» **Problem description**
Take the lines from the beginning of the data below through the line holding "except Exception: pass" and return exactly those.

Rows from a 3D scene dataset:

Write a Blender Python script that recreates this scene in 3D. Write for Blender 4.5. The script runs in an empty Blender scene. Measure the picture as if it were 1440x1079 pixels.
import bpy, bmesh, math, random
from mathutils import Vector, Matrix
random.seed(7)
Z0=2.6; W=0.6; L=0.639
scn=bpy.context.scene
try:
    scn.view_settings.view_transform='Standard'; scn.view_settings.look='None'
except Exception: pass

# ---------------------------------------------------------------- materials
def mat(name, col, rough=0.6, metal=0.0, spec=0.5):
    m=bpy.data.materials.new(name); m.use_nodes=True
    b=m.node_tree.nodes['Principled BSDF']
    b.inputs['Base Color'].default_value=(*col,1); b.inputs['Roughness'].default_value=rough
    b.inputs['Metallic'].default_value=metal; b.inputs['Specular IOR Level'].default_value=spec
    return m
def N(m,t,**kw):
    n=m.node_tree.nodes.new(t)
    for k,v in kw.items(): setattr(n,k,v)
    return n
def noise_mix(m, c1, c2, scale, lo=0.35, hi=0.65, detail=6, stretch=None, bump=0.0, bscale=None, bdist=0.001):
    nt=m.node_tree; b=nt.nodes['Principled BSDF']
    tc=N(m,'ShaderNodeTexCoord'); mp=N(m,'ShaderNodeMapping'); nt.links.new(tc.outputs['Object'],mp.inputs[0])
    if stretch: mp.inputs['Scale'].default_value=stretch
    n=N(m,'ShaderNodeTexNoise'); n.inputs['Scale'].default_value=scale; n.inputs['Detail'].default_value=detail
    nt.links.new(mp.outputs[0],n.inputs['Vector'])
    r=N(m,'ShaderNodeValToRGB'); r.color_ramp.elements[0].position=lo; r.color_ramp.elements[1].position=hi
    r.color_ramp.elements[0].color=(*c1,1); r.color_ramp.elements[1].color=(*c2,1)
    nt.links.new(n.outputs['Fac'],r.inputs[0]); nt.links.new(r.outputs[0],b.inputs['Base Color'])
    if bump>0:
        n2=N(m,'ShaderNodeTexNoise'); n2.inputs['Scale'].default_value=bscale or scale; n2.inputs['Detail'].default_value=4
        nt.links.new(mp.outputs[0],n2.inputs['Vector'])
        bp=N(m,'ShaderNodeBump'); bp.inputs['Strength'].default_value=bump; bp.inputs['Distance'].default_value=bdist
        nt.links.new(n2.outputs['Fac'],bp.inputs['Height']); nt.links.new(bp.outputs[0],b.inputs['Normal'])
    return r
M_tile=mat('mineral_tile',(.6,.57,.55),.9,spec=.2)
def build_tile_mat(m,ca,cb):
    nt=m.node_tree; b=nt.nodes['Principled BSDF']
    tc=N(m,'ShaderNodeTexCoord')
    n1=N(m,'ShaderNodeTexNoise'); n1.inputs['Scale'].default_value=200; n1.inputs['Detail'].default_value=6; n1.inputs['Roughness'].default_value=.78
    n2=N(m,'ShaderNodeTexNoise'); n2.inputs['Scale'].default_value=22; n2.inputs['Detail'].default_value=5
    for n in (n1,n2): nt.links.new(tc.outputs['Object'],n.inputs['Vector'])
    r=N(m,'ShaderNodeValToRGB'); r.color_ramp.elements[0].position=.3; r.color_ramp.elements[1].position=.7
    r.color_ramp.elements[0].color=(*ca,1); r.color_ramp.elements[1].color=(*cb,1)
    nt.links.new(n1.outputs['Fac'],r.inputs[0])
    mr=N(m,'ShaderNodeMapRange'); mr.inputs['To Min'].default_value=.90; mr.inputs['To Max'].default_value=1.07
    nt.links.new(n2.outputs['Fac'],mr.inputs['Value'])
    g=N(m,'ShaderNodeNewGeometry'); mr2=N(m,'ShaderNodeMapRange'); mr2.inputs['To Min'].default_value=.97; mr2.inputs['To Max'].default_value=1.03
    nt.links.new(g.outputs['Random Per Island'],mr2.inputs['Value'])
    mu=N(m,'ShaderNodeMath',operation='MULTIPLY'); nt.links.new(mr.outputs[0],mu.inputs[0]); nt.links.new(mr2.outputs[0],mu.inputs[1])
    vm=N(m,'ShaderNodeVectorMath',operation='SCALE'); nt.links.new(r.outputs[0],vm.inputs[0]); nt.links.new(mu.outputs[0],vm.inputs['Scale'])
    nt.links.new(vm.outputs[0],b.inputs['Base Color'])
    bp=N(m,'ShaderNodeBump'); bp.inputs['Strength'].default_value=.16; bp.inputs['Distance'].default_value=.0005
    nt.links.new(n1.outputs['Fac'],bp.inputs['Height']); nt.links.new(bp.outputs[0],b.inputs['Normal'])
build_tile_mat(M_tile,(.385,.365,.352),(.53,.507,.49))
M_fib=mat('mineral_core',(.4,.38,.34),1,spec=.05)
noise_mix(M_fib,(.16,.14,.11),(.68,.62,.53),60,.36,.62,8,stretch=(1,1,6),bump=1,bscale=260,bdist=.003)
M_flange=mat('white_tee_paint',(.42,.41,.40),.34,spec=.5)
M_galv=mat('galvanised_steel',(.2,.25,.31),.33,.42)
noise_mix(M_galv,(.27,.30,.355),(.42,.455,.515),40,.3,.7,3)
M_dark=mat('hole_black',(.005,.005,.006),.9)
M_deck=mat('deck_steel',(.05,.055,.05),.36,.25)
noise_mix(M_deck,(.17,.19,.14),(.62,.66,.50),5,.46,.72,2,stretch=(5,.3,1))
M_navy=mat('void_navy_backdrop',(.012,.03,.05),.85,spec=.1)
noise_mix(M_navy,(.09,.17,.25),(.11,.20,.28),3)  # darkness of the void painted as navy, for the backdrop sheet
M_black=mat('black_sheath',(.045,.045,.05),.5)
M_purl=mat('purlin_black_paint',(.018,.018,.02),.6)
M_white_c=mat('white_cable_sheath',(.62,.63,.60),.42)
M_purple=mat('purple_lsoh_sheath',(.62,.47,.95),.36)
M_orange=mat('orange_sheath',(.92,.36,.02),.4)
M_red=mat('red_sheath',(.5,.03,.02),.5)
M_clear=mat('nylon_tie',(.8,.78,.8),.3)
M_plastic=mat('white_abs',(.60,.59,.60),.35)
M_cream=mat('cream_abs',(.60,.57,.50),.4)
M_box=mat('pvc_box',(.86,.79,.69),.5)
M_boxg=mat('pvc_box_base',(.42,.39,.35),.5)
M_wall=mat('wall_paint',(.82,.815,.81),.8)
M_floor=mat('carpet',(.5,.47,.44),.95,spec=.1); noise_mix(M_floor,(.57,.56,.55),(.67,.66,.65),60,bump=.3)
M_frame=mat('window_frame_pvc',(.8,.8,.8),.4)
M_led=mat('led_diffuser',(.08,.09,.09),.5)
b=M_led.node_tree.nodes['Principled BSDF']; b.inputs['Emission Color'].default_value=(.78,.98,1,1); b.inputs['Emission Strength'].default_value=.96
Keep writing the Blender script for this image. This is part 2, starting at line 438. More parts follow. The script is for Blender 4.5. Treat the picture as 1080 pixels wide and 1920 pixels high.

» **Result of the task**
Write a Blender Python script that recreates this scene in 3D. Write for Blender 4.5. The script runs in an empty Blender scene. Measure the picture as if it were 1440x1079 pixels.
import bpy, bmesh, math, random
from mathutils import Vector, Matrix
random.seed(7)
Z0=2.6; W=0.6; L=0.639
scn=bpy.context.scene
try:
    scn.view_settings.view_transform='Standard'; scn.view_settings.look='None'
except Exception: pass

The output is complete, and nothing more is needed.